Arnold (everybody calls him by his first name, so I might as well, too) has a huge advantage with these voters. He has universal name recognition and the ability to reach them with an attractive message: We need an outsider to "clean up the mess" in Sacramento. These are people who cared enough to register to vote but did not vote last time. Most of them probably feel disconnected from their government. Arnold gives them a chance to plug in. And they give him a chance to turn the tables on the traditional political process.

Wealthy candidates have not fared well in California. And Davis and the Democrats have tried to paint the recall as tainted by millionaires seeking to buy the state's highest office. But Arnold isn't going to sit back and take that punishment. He has gone on the offensive, trying to make his wealth an issue to his own advantage. He has enough money, he has said several times, so that he doesn't have to take campaign contributions from the interest groups buying influence in Sacramento. He will make decisions "for the people."

We can debate forever how he will know what "the people" want or need, and whether the reviled special interest groups aren't simply collections of like-minded people. But Arnold's got a powerful line that will ring true to those voters turned off by the connection between money and politics, who think that every politician is in the pocket of the big contributors.

The other thing about these voters is that, being casual observers of politics, they probably care less about the nitty-gritty policy details than do regular voters. This plays into Arnold's other strength. He can appeal to them not with policy white papers but with calls for new leadership, shaking things up, bringing people together. He can run as the outsider.

Arnold, we have already learned, has only voted occasionally, and this can be a liability in a traditional campaign. But watch for Arnold to turn this one around as well. I predict he will not apologize for his infrequent voting but try to use it to his advantage.

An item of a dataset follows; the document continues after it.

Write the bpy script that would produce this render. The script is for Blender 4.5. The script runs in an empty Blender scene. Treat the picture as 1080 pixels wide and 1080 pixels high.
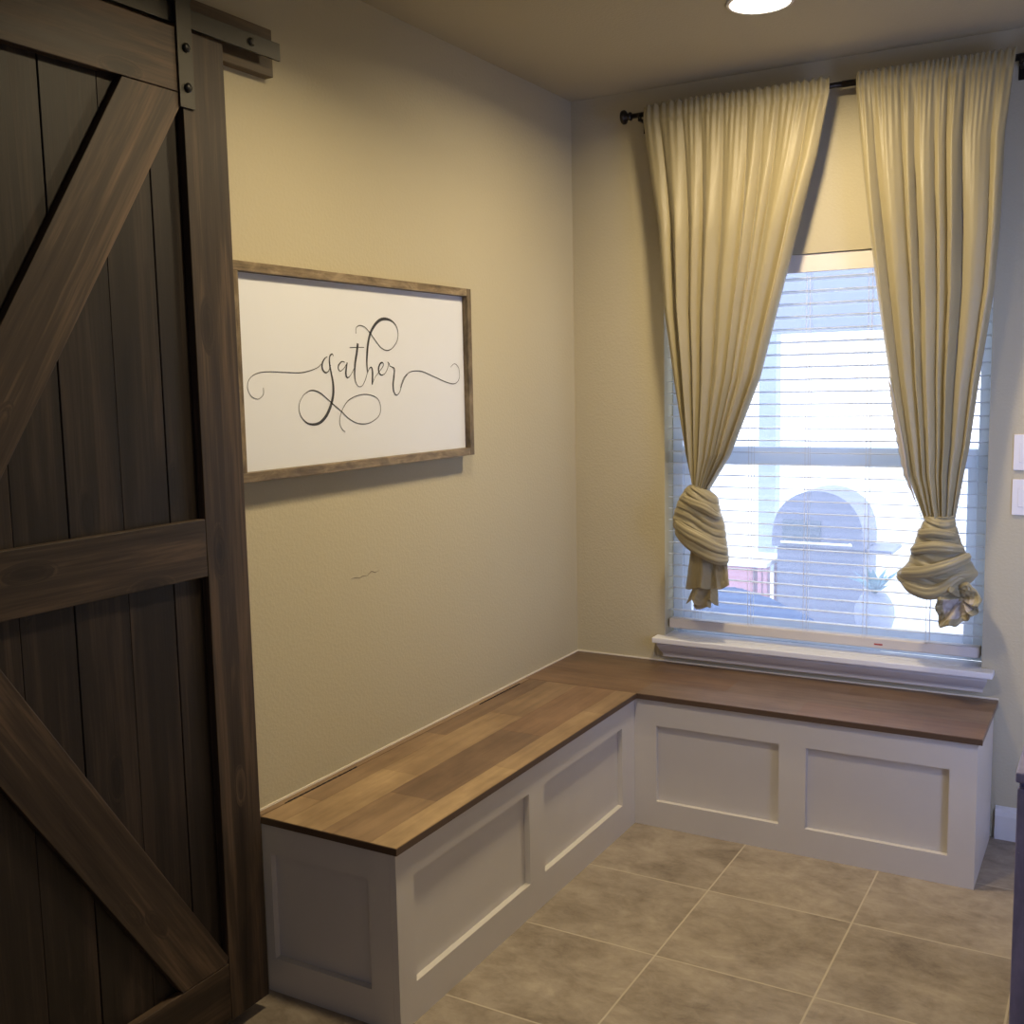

"I have rarely voted because the candidates have all been terrible," he will say. "They have all been the same. Professional politicians who didn't connect with me, didn't speak to me."

He thus becomes the voice of the occasional voter, their poster child. He gives them cover for their own lack of participation, and a reason to change their pattern now: It wasn't your fault you failed to vote. It was the politicians' fault. Now, together, we can punish those pols for their sins.

Only one other candidate, Lt. Gov. Cruz Bustamante, has much chance of reaching new voters, of expanding the base. He would be the first Latino governor in modern times. California has about 2.5 million Latino voters. But exit polls suggest that only between one-fourth and one-third of them voted in the last election. If Cruz (yes, he's a one-name guy, too) connects with them, is adopted by them, becomes their hope and aspiration, he could generate significant new turn-out and benefit from it.

And his campaign for those votes will be largely unseen and, perhaps, undetected by the mainstream media, and by pollsters. Like Arnold's attempt to reach disaffected voters, we may not know if Cruz's campaign is working until Election Day.

Despite the record number of candidates, I would not be surprised if this became a two-man race. Arnold vs. Cruz. The immigrant against the son of immigrants. Both of them are going to do everything they can to expand the number of people paying attention to politics and participating in it.

Combine that with the more traditional, between-the-lines game played by most of the other candidates, plus the work of mavericks such as commentator Arianna Huffington, and you have the chance for a huge voter turnout, perhaps greater than last year, perhaps greater than any recent election for governor.

And I thought the recall was supposed to be anti-democratic.